Don’t laugh. It matters. When Roman Abramovich bought Chelsea, that iconic name and the west London location would have helped clinch the deal. They are marketable factors. It wouldn’t have concerned him greatly that Chelsea had not won the league in half a century — that was a drought he could address with investment. Now, thanks to Financial Fair Play, a new owner is close to helpless. And that is why Lerner can’t sell Aston Villa.
Owners exist for many different reasons but one of the most frequently overlooked is the human desire to have fun. Some are motivated by love, some by commerce, but the shared desire is usually still enjoyment. Kenwright looks like he is in agony watching Everton sometimes, but no doubt the victories taste very good.
Sheik Mansour spends very little time at the Etihad Stadium but it is said wherever he is in the world he never misses a Manchester City game and one imagines, at home in Abu Dhabi, when the chaps come round to watch in the air-conditioned cinema room, it’s fun. Even Mike Ashley had pleasure in mind when he bought Newcastle United. What would be the point otherwise?

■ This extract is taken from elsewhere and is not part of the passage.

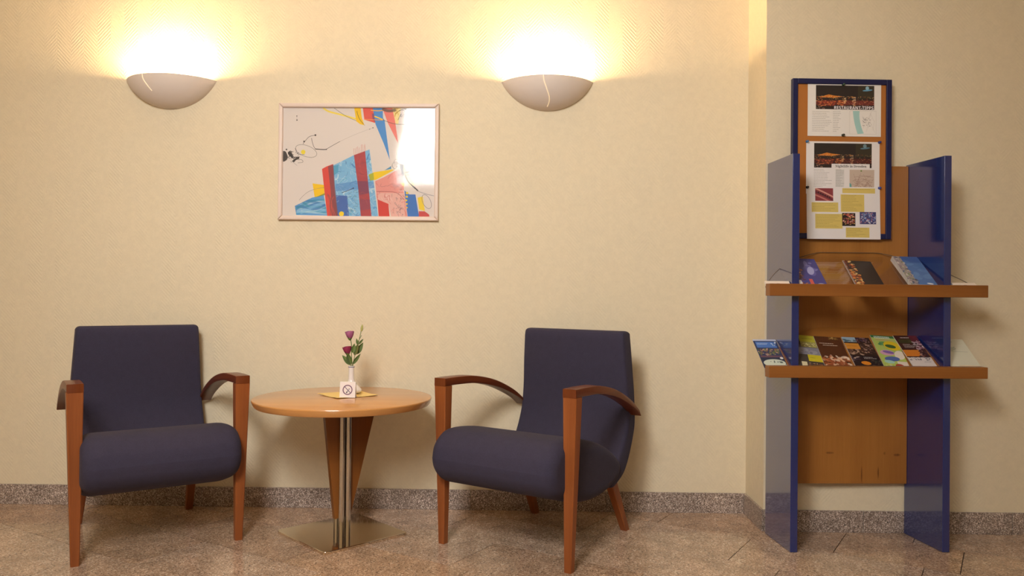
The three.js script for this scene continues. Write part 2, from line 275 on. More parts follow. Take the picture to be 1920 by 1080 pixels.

And Chelsea, for Abramovich, was fun, too. He wanted to be part of the passing parade, he wanted to be entertained, to be successful, to have a good day out. And back then, he could. It was an expensive hobby but his commitment to Chelsea has never faltered.
Yet what remains for any new owner of Aston Villa? To maintain? To stay up? To exist? Where’s the fun in that? Where’s the bang for the buck?
Villa is value only if a buyer can then invest and get in the game. If all he can do is provide po-faced financial services, plodding along with neatly balanced books and a decade of mediocrity ahead, he might as well put his money into a savings account.
UEFA claim that the financially astute clubs will thrive under the new rules, but without additional owner investment, there is no longer a way forward for Villa. Any good players they produce will be poached by the privileged elite — ask Southampton — and the only frisson of excitement will be an occasional cup run, or the seasons when it all goes wrong producing the threat of relegation.
It is a miserable portfolio for a prospective owner, with none of the optimism Lerner must have felt when entering the Premier League in 2006.
Platini’s version of Financial Fair Play was introduced under pressure from the elite. ‘It’s mainly the owners that asked us to do something,’ he said. ‘Abramovich, Silvio Berlusconi at AC Milan and Massimo Moratti at Inter Milan. They do not want to fork out any more.’ Fine, then don’t fork out.
But that wasn’t what the owners demanded, really. They were tired of spending — but scared of losing ground to rivals. So they wanted to stop everyone else spending, too; and being a fool, Platini mistook this for fairness and agreed.
This is now the perfect arrangement for Abramovich, but disastrous for Lerner. Buying a football club used to be an ambition for men who sought the challenge of competition, who wished for excitement and did not really care about the cost. Now it is the preserve of the finance department, wholly bound in UEFA’s red tape.
Fred Allen, the American radio comedian, wrote an autobiography that seemed to encapsulate the plight of those trapped outside Platini’s elite: Treadmill To Oblivion, he called it.
It is hard to see how this will change either, with an exclusive group cemented so tightly in place.
How can Villa get beyond Manchester United, Manchester City, Arsenal, Chelsea, Liverpool and, at a stretch, Tottenham Hotspur if they can only spend what they have already generated? Where’s the thrill? How is Lerner meant to make his club saleable? What dream is he peddling, beyond the heady thrill of accountancy?